Records excerpted from a collection:
# # # # #
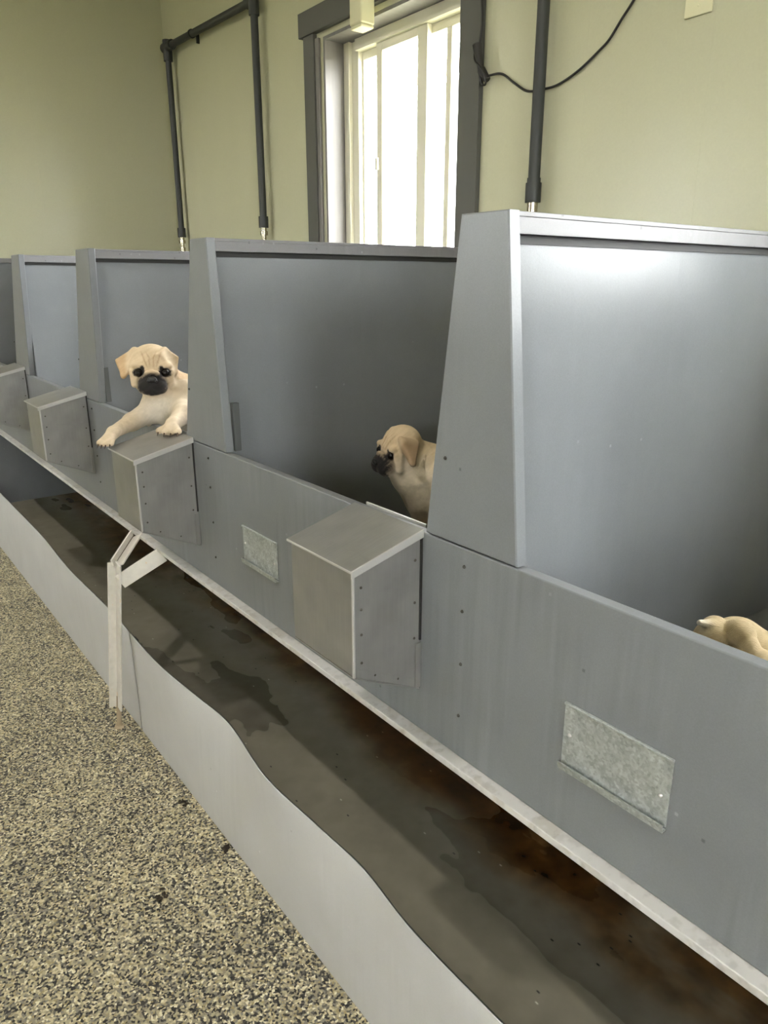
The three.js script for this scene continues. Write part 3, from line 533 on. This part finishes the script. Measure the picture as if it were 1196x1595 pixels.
{ // pug sitting further back, seen half from the side
  const f = frame(V3(-1.508, 1.071, -1.204), V3(-.16, -.15, .95), V3(.05, 1, .1), .85), list = [];
  const ear = [V3(-1.462, 1.110, -1.178), V3(-1.448, 1.094, -1.222), V3(-1.424, 1.050, -1.189), V3(-1.441, 1.076, -1.180)];
  list.push(...pugHead(f, [[[-.040, .052, -.012], [-.062, .040, -.050], [-.072, -.012, -.022], [-.058, .020, .010]]], 1.16, .9));
  list.push(cap(V3(-1.503, 1.035, -1.25), V3(-1.478, .985, -1.285), .052, .068, .02), ell(frame(V3(-1.487, 1.0, -1.222), V3(0, 0, 1), V3(0, 1, 0)), [0, 0, 0], [.050, .050, .045], .03), ell(frame(V3(-1.465, .950, -1.268), V3(0, 0, 1), V3(0, 1, 0)), [0, 0, 0], [.066, .08, .060], .03));
  list.push(cap(V3(-1.485, 1.005, -1.30), V3(-1.45, .84, -1.47), .07, .10, .05));
  for (const x of [-1.475, -1.40]) list.push(cap(V3(x, .92, -1.285), V3(x, .81, -1.25), .036, .024, .02), cap(V3(x, .81, -1.25), V3(x, .735, -1.235), .023, .019), cap(V3(x, .722, -1.235), V3(x, .717, -1.20), .02, .016), cap(V3(x + (x < -1.45 ? -.05 : .05), .78, -1.44), V3(x + (x < -1.45 ? -.05 : .05), .735, -1.36), .05, .03, .03));
  for (const [a, b, r] of [[[-1.405, 1.04, -1.27], [-1.43, .965, -1.228], .014], [[-1.398, 1.01, -1.30], [-1.405, .94, -1.25], .015], [[-1.425, .995, -1.222], [-1.47, .975, -1.205], .012]]) list.push(cap(V3(...a), V3(...b), r, r * .8, .010));
  for (const [a, b] of [[[.060, .045, .012], [.058, -.045, .030]], [[.062, .030, -.004], [.062, -.045, .004]]]) list.push(cap(out(f, ...a), out(f, ...b), .008, .009, .006));
  const earF = [tri(ear[0], ear[1], ear[2], .0065, .009), tri(ear[0], ear[2], ear[3], .0065, .009)]; list.push(...earF);
  const B = makePug('fawn pug with a black face sitting inside the pen, looking left', list, [-1.66, .695, -1.59], [-1.34, 1.18, -1.07], .0033, p => {
    const c = pugColor(f, [206, 184, 152], [228, 217, 198], p, .6 * sstep(.12, .03, Math.hypot(p.x + 1.45, p.y - .96, p.z + 1.22) - .02), 1.16), e = sstep(.006, .001, Math.min(earF[0].f(p.x, p.y, p.z), earF[1].f(p.x, p.y, p.z)));
    return c.map((v, i) => mix(v, [158, 134, 106][i], .6 * e));
  }, f);
  face(B, f, 1.16);
}
{ // pug lying low at the right edge: rump, curled tail and a hind leg
  const list = [], E = (c, r, k = .012, fw = V3(.3, 0, 1), up = V3(0, 1, 0)) => list.push(ell(frame(V3(...c), fw, up), [0, 0, 0], r, k));
  E([-.541, .940, -1.112], [.026, .030, .032], .012); E([-.525, .905, -1.165], [.050, .052, .05], .02); E([-.43, .865, -1.20], [.11, .075, .08], .03); E([-.33, .845, -1.24], [.11, .085, .09], .04);
  E([-.506, .951, -1.124], [.027, .023, .024], .004); E([-.484, .926, -1.118], [.019, .030, .022], .004); E([-.462, .905, -1.12], [.024, .034, .03], .006);
  list.push(cap(V3(-.541, .962, -1.095), V3(-.549, .968, -1.074), .009, .005, .006), cap(V3(-.55, .93, -1.10), V3(-.55, .90, -1.07), .02, .016, .012));
  for (const [x, z] of [[-.50, -1.10], [-.42, -1.12], [-.30, -1.16]]) list.push(cap(V3(x, .86, z), V3(x, .745, z + .02), .034, .022, .03), cap(V3(x, .725, z + .02), V3(x + .01, .722, z + .05), .022, .018));
  const f = frame(V3(-.2, .9, -1.2), V3(1, 0, 0), V3(0, 1, 0));
  makePug('tan pug crouched low in the nearest pen, face hidden, rump to the left', list, [-.62, .695, -1.36], [-.19, 1.0, -1.0], .0036, p => pugColor(f, [198, 178, 140], [236, 230, 212], p, .9 * sstep(.03, .0, p.distanceTo(V3(-.549, .968, -1.074)))), f);
}

// small dirt crumbs on the floor
[[-1.827, -.642, 'dark crumb of dirt on the flake floor nearest the white leg'], [-1.575, -.66, 'dark crumb of dirt on the flake floor tight against the wavy board'], [-1.534, -.455, 'dark crumb of dirt out on the open flake floor']].forEach(([x, z, label], k) => {
  const bits = []; for (let i = 0; i < 9; i++) { const g = new THREE.IcosahedronGeometry(1, 1); g.scale(.004 + .006 * rnd(), .002 + .002 * rnd(), .002 + .003 * rnd()); g.rotateY(rnd() * 6); g.translate((rnd() - .5) * .032, .0035, (rnd() - .5) * .022); bits.push(g); }
  const t = thing('dirt_crumb', label, 'debris', [x, 0, z]); part('crumb', merge(bits), M.rustDark, t);
});
renderer.render(scene, camera);
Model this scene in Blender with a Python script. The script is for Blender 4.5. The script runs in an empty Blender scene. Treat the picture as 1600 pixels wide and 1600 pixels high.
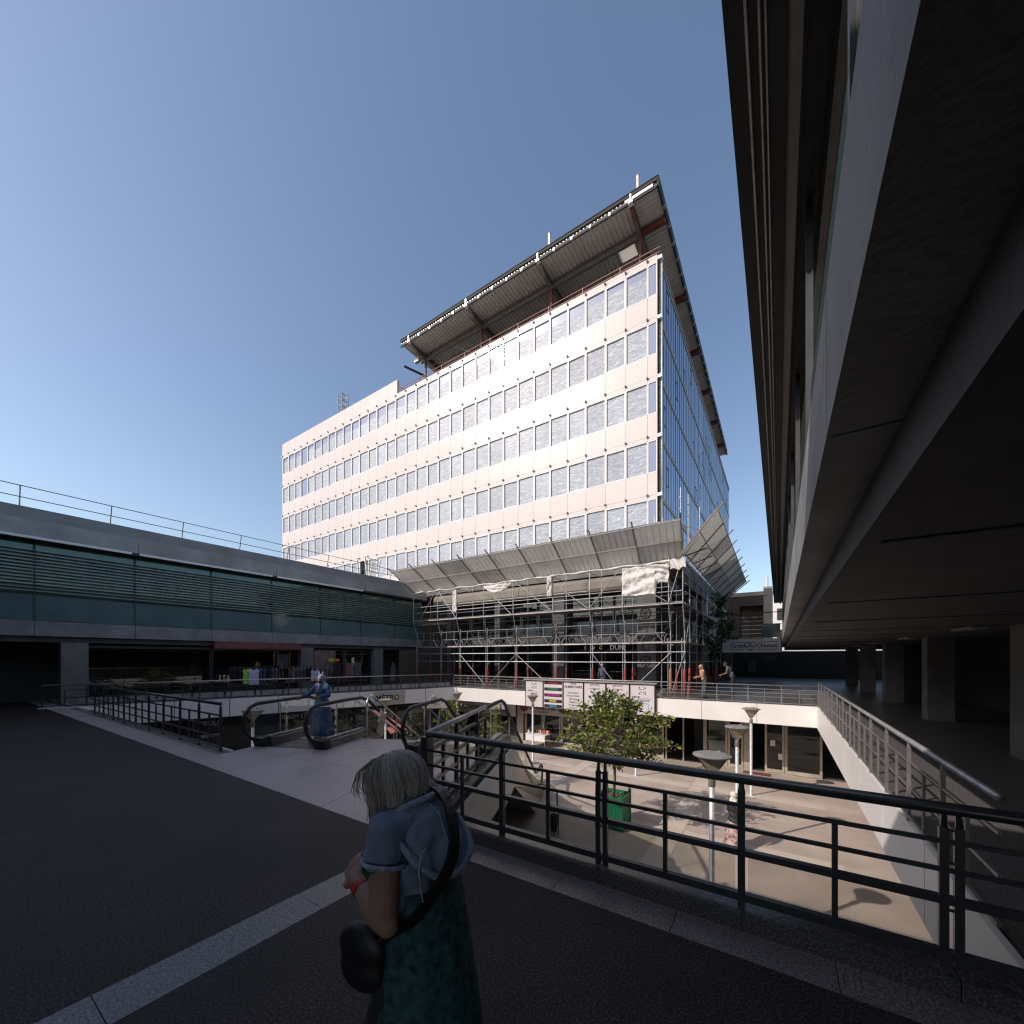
# # # # #
▶ _What needs to be done_
How many of the lines in the listing above hold the word "script"? Report only that figure.

▶ _Full response_
2